## START
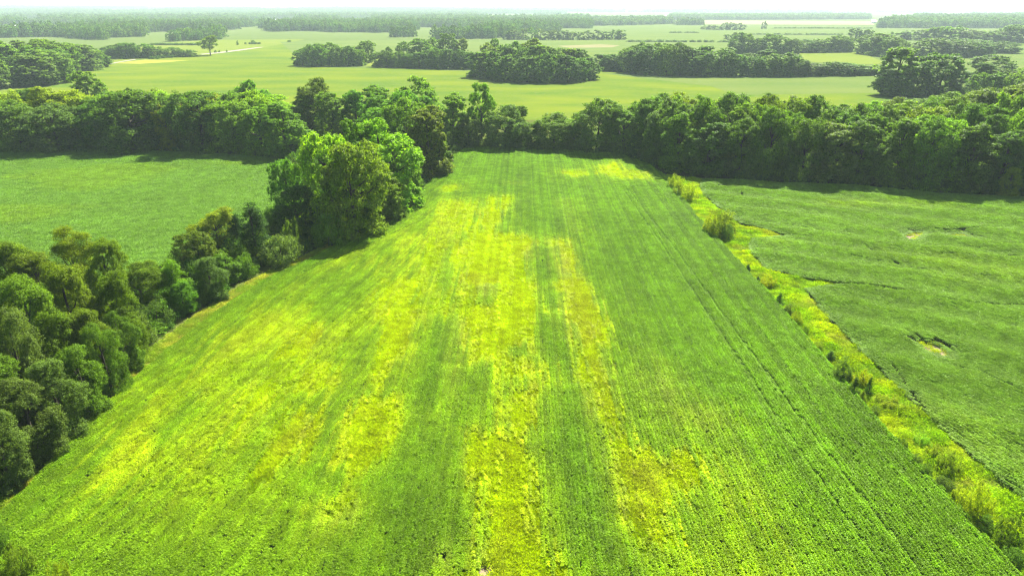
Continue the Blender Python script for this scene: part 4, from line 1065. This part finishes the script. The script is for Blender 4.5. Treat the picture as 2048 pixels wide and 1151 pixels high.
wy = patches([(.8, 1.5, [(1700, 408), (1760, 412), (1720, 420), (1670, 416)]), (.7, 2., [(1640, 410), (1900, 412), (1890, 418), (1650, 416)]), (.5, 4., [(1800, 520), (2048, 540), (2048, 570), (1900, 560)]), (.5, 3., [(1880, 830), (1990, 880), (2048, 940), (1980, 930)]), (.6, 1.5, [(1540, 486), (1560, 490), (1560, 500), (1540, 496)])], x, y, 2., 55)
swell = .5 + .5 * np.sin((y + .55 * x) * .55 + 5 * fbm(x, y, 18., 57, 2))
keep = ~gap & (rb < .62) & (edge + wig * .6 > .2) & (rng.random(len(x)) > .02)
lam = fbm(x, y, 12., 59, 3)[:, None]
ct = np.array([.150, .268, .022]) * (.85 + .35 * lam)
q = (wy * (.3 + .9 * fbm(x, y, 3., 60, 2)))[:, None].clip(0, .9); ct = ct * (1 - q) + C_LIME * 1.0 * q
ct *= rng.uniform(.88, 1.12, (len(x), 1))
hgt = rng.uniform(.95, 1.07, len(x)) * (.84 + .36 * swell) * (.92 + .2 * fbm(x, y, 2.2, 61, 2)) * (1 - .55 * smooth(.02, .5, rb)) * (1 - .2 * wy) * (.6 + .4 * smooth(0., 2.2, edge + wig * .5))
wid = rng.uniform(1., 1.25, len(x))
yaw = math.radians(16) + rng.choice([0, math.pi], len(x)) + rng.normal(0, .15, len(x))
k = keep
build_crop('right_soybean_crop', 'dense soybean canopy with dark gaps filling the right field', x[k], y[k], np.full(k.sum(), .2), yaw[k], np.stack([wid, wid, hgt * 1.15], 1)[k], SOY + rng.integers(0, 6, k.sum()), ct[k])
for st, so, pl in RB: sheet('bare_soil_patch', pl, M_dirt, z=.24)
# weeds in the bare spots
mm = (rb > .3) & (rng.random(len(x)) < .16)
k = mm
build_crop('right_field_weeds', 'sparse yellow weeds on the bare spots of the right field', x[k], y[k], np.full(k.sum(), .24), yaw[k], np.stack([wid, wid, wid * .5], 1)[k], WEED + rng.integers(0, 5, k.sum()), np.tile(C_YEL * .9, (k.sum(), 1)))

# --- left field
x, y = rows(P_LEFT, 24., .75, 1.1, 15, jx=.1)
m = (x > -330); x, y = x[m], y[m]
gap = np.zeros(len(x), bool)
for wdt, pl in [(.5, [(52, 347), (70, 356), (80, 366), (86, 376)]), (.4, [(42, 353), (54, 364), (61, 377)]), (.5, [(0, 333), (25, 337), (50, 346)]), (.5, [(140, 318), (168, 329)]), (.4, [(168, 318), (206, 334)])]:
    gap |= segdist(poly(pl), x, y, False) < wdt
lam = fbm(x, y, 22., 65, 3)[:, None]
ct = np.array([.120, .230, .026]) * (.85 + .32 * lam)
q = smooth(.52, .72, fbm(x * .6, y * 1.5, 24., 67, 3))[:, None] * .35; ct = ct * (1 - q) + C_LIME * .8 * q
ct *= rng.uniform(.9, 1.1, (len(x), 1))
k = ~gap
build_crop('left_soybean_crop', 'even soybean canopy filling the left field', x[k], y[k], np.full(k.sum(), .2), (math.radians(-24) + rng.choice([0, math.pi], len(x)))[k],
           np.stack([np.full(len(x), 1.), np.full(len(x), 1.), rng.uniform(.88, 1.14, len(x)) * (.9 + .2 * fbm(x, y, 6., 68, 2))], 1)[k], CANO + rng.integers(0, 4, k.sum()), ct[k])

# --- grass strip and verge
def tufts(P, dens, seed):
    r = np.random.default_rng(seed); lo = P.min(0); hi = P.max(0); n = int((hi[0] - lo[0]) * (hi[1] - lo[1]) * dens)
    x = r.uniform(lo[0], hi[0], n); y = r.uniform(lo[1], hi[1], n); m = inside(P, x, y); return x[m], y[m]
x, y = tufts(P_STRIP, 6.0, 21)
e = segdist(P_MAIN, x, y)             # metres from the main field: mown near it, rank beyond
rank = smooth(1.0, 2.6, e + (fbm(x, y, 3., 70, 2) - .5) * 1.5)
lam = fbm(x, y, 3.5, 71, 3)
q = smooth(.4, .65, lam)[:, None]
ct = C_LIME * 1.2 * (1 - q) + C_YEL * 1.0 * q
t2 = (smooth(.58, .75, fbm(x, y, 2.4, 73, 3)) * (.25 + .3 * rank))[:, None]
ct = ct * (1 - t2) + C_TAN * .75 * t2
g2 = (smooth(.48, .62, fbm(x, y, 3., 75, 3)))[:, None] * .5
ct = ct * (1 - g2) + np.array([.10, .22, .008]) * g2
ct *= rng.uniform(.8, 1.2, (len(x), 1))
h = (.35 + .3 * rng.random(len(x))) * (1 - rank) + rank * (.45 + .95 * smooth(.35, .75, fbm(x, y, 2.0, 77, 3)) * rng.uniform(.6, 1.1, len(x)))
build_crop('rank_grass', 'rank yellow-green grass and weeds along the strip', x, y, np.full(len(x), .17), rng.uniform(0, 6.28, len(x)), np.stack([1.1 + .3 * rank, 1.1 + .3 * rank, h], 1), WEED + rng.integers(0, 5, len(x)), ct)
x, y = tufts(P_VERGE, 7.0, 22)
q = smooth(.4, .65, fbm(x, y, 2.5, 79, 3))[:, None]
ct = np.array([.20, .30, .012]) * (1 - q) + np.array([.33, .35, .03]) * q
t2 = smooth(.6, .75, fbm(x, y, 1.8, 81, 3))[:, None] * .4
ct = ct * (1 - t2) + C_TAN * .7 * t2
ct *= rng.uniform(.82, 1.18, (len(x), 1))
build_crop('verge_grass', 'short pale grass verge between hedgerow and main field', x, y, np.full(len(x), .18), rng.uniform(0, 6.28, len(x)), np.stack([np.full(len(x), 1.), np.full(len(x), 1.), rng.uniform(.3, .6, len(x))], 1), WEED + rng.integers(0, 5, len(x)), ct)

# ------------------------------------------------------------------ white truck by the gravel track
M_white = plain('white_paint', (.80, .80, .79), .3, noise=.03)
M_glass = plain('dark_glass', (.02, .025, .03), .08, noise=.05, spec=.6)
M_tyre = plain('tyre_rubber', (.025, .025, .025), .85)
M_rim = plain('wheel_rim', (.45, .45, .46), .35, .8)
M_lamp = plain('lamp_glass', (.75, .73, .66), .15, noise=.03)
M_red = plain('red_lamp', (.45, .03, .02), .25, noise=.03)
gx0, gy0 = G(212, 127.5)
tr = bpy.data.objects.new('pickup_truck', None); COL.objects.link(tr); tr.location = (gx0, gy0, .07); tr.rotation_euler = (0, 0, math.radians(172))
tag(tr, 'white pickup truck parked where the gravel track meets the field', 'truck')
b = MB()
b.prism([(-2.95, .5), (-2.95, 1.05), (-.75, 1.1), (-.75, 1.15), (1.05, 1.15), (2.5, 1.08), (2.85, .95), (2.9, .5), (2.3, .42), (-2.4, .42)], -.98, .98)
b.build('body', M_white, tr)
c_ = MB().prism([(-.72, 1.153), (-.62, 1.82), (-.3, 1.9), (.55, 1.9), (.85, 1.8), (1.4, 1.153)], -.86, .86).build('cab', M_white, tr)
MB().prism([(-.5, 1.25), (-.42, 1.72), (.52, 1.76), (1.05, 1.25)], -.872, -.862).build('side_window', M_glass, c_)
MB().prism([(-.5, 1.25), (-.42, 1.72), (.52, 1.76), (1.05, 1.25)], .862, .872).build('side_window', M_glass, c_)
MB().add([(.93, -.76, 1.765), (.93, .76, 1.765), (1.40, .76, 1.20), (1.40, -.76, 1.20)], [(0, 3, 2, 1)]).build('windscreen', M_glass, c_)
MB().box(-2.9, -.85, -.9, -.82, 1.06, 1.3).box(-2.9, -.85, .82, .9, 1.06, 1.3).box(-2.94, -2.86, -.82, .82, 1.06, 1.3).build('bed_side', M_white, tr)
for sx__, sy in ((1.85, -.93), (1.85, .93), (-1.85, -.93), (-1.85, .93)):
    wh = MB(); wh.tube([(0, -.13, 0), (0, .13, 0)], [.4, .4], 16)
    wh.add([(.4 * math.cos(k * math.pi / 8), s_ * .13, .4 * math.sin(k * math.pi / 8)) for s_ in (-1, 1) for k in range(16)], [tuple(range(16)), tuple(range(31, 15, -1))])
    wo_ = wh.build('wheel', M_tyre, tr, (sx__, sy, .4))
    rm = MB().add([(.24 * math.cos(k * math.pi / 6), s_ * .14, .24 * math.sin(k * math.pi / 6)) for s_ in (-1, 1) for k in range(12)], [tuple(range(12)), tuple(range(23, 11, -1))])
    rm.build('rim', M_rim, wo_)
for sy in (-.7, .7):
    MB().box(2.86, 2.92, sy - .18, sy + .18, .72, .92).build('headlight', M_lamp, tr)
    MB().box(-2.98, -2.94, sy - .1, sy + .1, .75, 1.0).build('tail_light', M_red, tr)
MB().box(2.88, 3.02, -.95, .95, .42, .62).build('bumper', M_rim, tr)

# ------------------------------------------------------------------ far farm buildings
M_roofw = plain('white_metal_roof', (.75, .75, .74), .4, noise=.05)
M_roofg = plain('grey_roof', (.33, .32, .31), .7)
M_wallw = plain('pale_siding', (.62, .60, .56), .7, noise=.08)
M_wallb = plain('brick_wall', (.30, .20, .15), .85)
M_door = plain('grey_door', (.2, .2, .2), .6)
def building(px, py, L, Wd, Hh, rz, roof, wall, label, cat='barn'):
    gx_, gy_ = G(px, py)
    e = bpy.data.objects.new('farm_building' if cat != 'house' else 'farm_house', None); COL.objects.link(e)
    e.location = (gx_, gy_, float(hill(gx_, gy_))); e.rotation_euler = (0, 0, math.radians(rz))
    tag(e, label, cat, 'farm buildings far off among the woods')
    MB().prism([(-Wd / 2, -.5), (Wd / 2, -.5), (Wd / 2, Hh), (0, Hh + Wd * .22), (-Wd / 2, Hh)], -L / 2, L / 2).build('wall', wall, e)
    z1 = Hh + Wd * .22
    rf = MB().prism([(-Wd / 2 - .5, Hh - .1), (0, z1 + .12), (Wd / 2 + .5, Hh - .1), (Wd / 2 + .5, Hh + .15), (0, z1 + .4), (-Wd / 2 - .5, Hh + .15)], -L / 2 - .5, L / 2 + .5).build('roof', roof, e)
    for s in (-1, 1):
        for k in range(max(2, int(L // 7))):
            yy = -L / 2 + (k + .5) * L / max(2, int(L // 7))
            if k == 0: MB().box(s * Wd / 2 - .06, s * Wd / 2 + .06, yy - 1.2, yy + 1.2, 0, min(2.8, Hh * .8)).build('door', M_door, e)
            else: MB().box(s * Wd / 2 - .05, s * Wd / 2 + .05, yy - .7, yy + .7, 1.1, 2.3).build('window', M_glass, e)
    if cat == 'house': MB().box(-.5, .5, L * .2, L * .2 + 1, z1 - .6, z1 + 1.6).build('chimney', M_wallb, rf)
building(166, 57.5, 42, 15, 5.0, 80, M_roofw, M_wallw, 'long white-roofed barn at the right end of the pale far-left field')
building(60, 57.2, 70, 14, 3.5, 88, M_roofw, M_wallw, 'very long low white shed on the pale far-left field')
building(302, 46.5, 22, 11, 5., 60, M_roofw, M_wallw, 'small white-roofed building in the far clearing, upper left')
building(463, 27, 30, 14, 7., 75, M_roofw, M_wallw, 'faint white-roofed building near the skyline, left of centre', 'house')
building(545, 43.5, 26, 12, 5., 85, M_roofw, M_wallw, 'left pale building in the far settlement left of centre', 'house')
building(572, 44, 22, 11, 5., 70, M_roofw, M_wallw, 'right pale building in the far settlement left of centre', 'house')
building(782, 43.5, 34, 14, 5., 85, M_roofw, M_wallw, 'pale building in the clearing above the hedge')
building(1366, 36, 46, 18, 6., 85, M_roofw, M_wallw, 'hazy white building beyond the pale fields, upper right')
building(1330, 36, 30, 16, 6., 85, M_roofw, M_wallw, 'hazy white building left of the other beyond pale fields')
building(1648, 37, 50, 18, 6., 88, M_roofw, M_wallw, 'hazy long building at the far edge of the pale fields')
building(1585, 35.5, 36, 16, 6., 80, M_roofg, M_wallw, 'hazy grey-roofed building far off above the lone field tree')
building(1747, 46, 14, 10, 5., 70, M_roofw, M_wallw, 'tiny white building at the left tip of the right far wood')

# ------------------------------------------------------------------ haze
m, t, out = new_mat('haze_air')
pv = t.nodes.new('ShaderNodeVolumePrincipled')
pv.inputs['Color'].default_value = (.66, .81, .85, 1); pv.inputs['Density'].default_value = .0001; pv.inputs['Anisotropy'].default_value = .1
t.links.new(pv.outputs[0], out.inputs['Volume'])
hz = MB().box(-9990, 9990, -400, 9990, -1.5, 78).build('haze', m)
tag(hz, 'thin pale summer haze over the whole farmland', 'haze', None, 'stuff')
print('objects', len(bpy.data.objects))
## END
## START
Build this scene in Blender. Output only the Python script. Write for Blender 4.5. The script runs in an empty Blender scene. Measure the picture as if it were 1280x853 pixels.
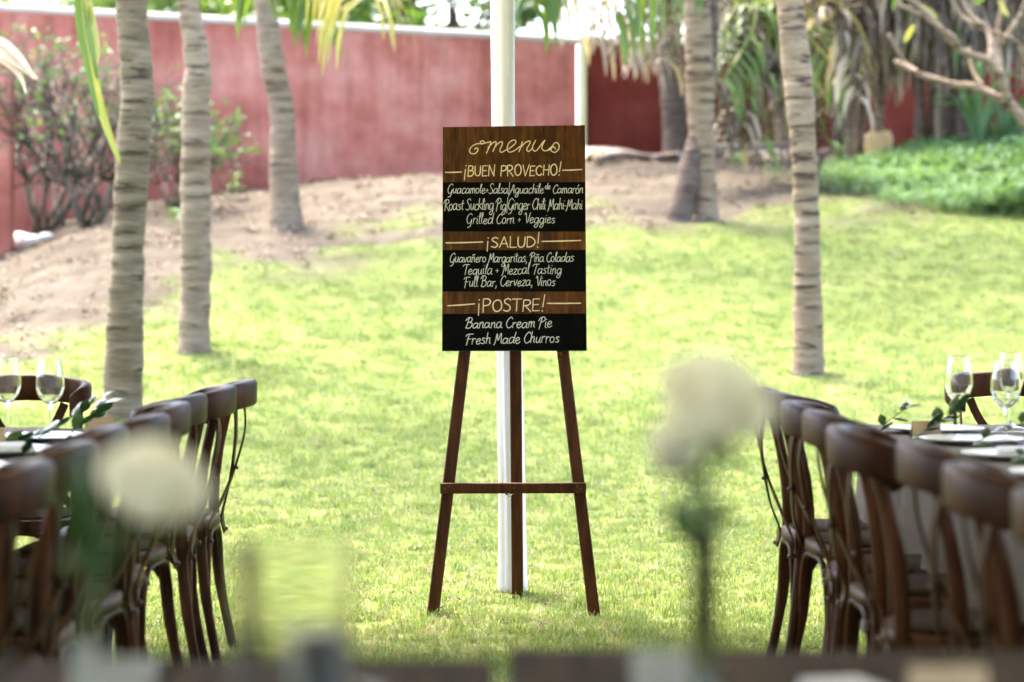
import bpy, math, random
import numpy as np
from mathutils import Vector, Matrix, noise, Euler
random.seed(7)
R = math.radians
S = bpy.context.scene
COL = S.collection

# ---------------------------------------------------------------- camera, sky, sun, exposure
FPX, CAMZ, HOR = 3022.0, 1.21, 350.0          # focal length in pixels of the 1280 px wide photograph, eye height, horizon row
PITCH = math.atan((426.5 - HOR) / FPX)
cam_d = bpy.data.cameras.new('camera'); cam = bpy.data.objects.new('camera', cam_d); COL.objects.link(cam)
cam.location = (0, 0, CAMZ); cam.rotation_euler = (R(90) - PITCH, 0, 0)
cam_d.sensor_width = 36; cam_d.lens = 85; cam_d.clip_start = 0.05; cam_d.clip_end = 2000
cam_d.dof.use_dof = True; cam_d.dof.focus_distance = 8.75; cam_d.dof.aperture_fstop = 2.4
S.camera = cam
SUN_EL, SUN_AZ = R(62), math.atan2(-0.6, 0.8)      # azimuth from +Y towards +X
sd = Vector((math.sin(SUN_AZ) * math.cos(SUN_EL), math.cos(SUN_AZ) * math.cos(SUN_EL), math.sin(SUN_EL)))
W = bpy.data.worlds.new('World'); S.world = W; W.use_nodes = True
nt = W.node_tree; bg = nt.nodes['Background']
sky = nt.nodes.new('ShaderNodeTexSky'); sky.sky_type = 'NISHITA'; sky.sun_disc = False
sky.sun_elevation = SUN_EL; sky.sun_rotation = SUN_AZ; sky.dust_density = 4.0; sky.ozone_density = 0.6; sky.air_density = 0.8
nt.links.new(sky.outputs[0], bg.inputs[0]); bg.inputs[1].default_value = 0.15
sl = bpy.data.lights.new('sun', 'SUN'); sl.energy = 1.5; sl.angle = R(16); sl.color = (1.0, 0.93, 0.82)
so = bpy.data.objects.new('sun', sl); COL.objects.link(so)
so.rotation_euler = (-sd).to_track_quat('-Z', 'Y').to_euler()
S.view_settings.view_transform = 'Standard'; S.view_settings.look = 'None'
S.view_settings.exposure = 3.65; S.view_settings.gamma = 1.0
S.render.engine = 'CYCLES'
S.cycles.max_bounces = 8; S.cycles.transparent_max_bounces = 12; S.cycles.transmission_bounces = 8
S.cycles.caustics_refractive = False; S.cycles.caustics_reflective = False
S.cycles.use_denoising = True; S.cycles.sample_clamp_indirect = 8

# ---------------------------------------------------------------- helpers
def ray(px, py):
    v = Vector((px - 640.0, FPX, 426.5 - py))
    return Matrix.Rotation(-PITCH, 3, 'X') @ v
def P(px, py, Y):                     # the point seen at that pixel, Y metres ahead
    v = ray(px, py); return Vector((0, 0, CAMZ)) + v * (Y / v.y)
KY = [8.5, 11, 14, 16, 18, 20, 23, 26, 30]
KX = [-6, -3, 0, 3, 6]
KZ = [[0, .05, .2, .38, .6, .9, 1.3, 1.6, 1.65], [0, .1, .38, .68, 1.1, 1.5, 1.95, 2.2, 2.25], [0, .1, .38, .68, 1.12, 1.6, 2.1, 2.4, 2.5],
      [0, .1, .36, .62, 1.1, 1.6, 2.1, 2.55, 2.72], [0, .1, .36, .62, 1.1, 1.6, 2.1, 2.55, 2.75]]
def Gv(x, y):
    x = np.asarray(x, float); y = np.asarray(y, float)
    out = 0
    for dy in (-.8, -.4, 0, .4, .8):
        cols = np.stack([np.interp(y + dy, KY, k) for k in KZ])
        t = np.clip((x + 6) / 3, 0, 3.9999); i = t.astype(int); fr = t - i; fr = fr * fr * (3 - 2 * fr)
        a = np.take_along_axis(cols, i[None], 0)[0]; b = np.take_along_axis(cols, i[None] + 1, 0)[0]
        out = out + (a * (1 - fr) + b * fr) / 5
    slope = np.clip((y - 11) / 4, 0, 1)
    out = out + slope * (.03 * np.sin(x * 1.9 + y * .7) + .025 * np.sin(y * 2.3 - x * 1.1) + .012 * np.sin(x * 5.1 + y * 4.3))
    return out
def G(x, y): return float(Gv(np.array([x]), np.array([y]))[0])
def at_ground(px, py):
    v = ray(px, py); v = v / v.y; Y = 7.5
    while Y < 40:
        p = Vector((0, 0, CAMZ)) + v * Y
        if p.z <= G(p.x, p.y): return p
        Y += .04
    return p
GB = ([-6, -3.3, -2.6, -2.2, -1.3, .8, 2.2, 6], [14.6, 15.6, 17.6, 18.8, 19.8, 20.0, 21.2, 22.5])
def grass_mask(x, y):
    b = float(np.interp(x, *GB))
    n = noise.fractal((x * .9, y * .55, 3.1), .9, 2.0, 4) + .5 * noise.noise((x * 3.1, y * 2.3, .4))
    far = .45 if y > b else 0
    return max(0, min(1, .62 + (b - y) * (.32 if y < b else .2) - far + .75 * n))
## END
_TASK OBJECTIVE:_
In the listing above, find the line with "Build this scene" and the line with "COL = S.collection". Copy both of them and every line between, exactly, but not the pictures.

_RESULT BELOW:_
Build this scene in Blender. Output only the Python script. Write for Blender 4.5. The script runs in an empty Blender scene. Measure the picture as if it were 1280x853 pixels.
import bpy, math, random
import numpy as np
from mathutils import Vector, Matrix, noise, Euler
random.seed(7)
R = math.radians
S = bpy.context.scene
COL = S.collection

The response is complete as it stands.